QUAND LA FIÈVRE MONDIALE DU PATIN À ROULETTES A FRAPPÉ SHERBROOKE

Monsieur Hist,
L’autre jour, dans mon garage, j’ai trouvé une vieille paire de patins à roulettes et le poster d’un grand concours de danse sur patins à roulettes organisé par une radio. Le concours faisait une tournée partout au Québec. Sauf que… Hier, je me suis obstiné avec mon beau-frère. Moi, je dis qu’avant les années 1980 y’a jamais eu de patins à roulettes à Sherbrooke. Lui dit qu’il y a 140 ans, on faisait du patin à roulettes ici même, à Sherbrooke! Qui a raison, le beauf ou moi?
Votre beau-frère n’a pas tort… Et en un sens, vous n’avez pas tort vous non plus. En effet, le dix-neuvième siècle compte aussi ses années 1980.
En 1883, la fièvre mondiale du patin à roulettes atteint Sherbrooke. Au cours du dernier tiers du 19e siècle, les patins à roulettes vont connaître un engouement mondial. Toutes les grandes capitales en ont une, voire plusieurs pistes de patinage. C’est le 8 janvier 1884 qu’on lit dans le journal à Sherbrooke qu’un certain M. McMorrine a loué la salle d'exercices militaires au coin des rues William et Montréal dans le but de la convertir en rond à patiner sur des «patins à rouleaux». Oui, «à rouleaux» : c’est ainsi qu’on les appelle à l’époque. Le 11 mars de la même année, ce sont messieurs Emerson et Hartshorn qui reprennent l’affaire et font installer un plancher de merisier, dans le but d'y ouvrir le rond à patiner dans les jours qui suivent.

En 1884, deux extraits du journal Le Progrès de l’Est, de Sherbrooke, invitent aux patins à rouleaux. (Photo Mhist)
En 1884, deux extraits du journal Le Progrès de l’Est, de Sherbrooke, invitent aux patins à rouleaux. (Photo Mhist)
L’ouverture de la piste de patinage le 16 avril 1884 se fait devant une assistance nombreuse. La fanfare Victoria assure l’accompagnement musical. Toute une cérémonie! Très vite, la fièvre s’empare des amateurs de Sherbrooke. On organise à l’occasion des démonstrations-spectacles où performent entre autres la championne de la Nouvelle-Angleterre Aliss Alabel E. Sylvester, de Boston, ou celui qu’on surnomme humblement le «champion des patineurs de l’univers» : Georges Jackson.

Le rond est couvert de patineurs et de patineuses, les journaux font de grands éloges de la grâce des dames, de ce magnifique exercice, du charme à voir une troupe de patineurs montrer son savoir-faire.
Même si certains tombent parfois sur le rond olympien.
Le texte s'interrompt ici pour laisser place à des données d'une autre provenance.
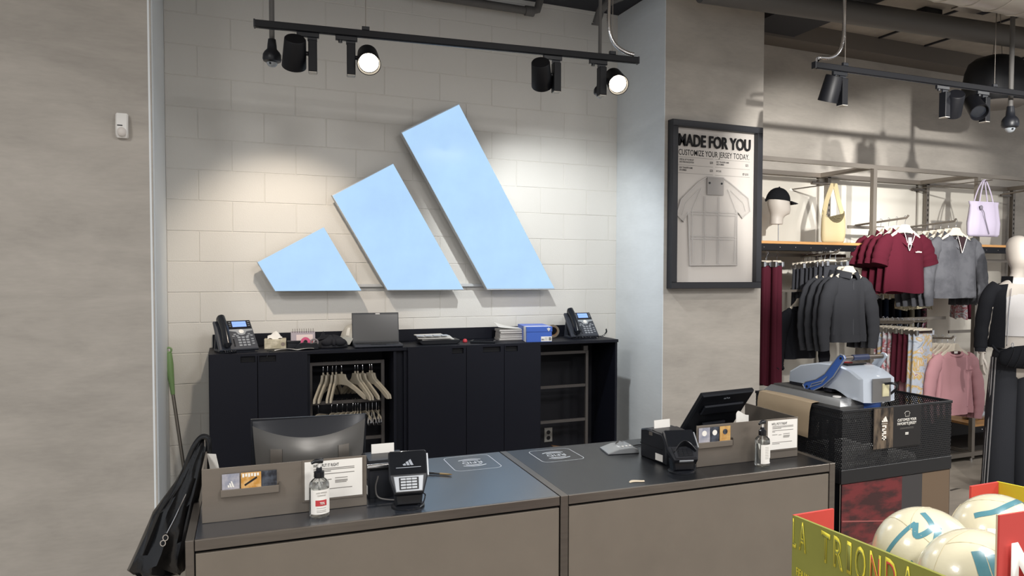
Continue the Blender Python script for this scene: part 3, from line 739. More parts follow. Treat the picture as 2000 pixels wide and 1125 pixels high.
# tape roll
t = thing('packing_tape', 'brown roll of packing tape standing behind the shoebox', 'tape roll', (2.50, -0.12, ZC+0.0505), math.radians(-15))
MB().lathe([(0.036, -0.024), (0.05, -0.024), (0.05, 0.024), (0.036, 0.024), (0.036, -0.024)], n=28, axis='y', cap=False).build('tape', mat('brown_tape', '#766b5c', 0.3), t)
MB().lathe([(0.033, -0.024), (0.036, -0.024), (0.036, 0.024), (0.033, 0.024), (0.033, -0.024)], n=28, axis='y', cap=False).build('core', M_CARD, t)
# ================================================================ counter
CA = -math.radians(1.45)
def CW(s_, t_, z=0.95): return (0.059+math.cos(CA)*s_-math.sin(CA)*t_, -3.093+math.sin(CA)*s_+math.cos(CA)*t_, z)
M_TOP = mat('black_counter_laminate', '#15171b', 0.34, var=0.12, vscale=30, ior=1.5)
M_FRONT = mat('taupe_counter_panel', '#6e665c', 0.62, var=0.07, vscale=5, bump=0.04, bscale=80)
M_GAP = mat('shadow_gap', '#0c0c0e', 0.9)
M_TOPG = mat('glossy_counter_laminate', '#20242c', 0.27, var=0.10, vscale=30, ior=2.6)
def counter(label, s0, s1, lp, rp, mt=None):
    """one counter module between s0 and s1; lp / rp: widths of its end posts"""
    t = thing('counter', label, 'counter', CW(s0, 0, 0), CA, 'counter modules')
    W = s1-s0; D = 0.755
    B(lp+0.002, W-rp-0.002, 0.012, D, 0.925, 0.9495).build('worktop', mt or M_TOP, t)
    B(lp+0.002, W-rp-0.002, 0, 0.012, 0.916, 0.95, bev=0.0015).build('front_rim', M_STEEL, t)
    if lp: MB().box(0, lp, 0, D, 0.0, 0.9505, bev=0.0015).build('end_post', M_STEEL, t)
    if rp: MB().box(W-rp, W, 0, D, 0.0, 0.9505, bev=0.0015).build('end_post', M_STEEL, t)
    B(lp, W-rp, 0.018, 0.03, 0.05, 0.92).build('gap_backing', M_GAP, t)
    MB().box(lp+0.004, W-rp-0.004, 0.003, 0.018, 0.08, 0.906, bev=0.001).build('front_panel', M_FRONT, t)
    B(lp, W-rp, D-0.02, D-0.002, 0.1, 0.92).build('rear_panel', M_CAB, t)
    B(lp, W-rp, 0.04, D-0.02, 0.0, 0.08).build('plinth', M_BLACK, t)
    return t
cA = counter('left half of the cash counter, with the bluish sheen on its top', -0.026, 1.2145, 0.024, 0, M_TOPG)
cB = counter('right half of the cash counter, with the receipt printer on it', 1.2165, 2.512, 0.030, 0.030)

# RFID markings printed on the worktop (read from the staff side)
def rfid(parent, s0, s1, t0, t1, off):
    m = mat('worn_white_print', '#c9d0d8', 0.55)
    s0 -= off; s1 -= off
    z = 0.9496; k = 0.0014; r = 0.03
    mb = MB()
    P = []
    for cx, cy, a0 in [(s1-r, t1-r, 0), (s0+r, t1-r, 90), (s0+r, t0+r, 180), (s1-r, t0+r, 270)]:
        for i in range(6): a = math.radians(a0+90*i/5); P.append((cx+r*math.cos(a), cy+r*math.sin(a)))
    n = len(P)
    for i in range(n):
        a, b = Vector(P[i]), Vector(P[(i+1) % n]); d = (b-a)
        if d.length < 1e-6: continue
        nn = Vector((-d.y, d.x)).normalized()*k
        mb.add([(a.x+nn.x, a.y+nn.y, z), (b.x+nn.x, b.y+nn.y, z), (b.x-nn.x, b.y-nn.y, z), (a.x-nn.x, a.y-nn.y, z)], [(3, 2, 1, 0)])
    cx, cy = (s0+s1)/2, (t0+t1)/2
    for sg in (-1, 1):
        for rr in (0.048, 0.068):
            Q = [(cx+rr*1.15*math.cos(a), cy+sg*(rr*0.95*math.sin(a)-0.004)) for a in [math.radians(50+80*i/10) for i in range(11)]]
            for i in range(10):
                (x0, y0), (x1, y1) = Q[i], Q[i+1]; q = 0.0042
                v = [(x0, y0-q*sg, z), (x1, y1-q*sg, z), (x1, y1+q*sg, z), (x0, y0+q*sg, z)]
                mb.add(v if sg > 0 else v[::-1], [(0, 1, 2, 3)])
    mb.build('print_outline', m, parent, 0)
    text('RFID', 'print_lettering', m, parent, (cx, cy+0.014, z-0.0001), rot=(0, 0, PI), h=0.030, w=0.088, bold=0.0, ext=0.0002, align='CENTER')
rfid(cA, 0.945, 1.148, 0.49, 0.735, -0.026)
rfid(cB, 1.335, 1.533, 0.49, 0.71, 1.2165)

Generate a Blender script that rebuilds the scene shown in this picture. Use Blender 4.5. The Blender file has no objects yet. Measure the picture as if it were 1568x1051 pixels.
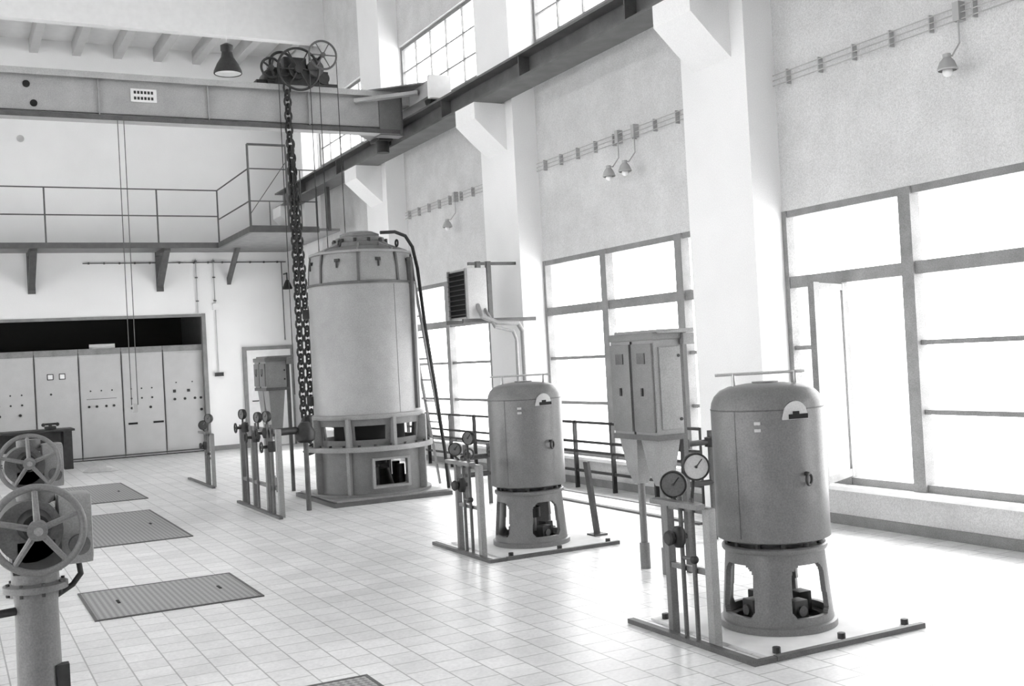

On organise aussi des jeux d’habilités, comme lors d’une séance du soir donnée au profit de la fanfare Victoria. Sachez en passant que la «course aux pommes de terre» suscite un très vif intérêt. Bien entendu, vous l’aurez compris : il s’agit d’une course durant laquelle les participants tirent derrière eux un panier aux rebords étroits rempli de patates rondes. Si un malheureux tubercule s’échappe du panier, le coureur doit s’arrêter pour le remettre en place avant de poursuivre la course.
Beaucoup de fêtes, de bals masqués, de concours sont organisés. Le 20 mars 1885, Eugène Packard, le champion de Coaticook, dispute une course de 5 miles (8 km) contre H. Fréchette, le favori de Sherbrooke. Après 24 minutes de «roulades», Fréchette l’emporte et obtient une récompense de 15$ en or.
Vous pouvez vous réconcilier avec votre beau-frère. Les patins à roulettes à Sherbrooke, ça marchait comme sur des rouleaux!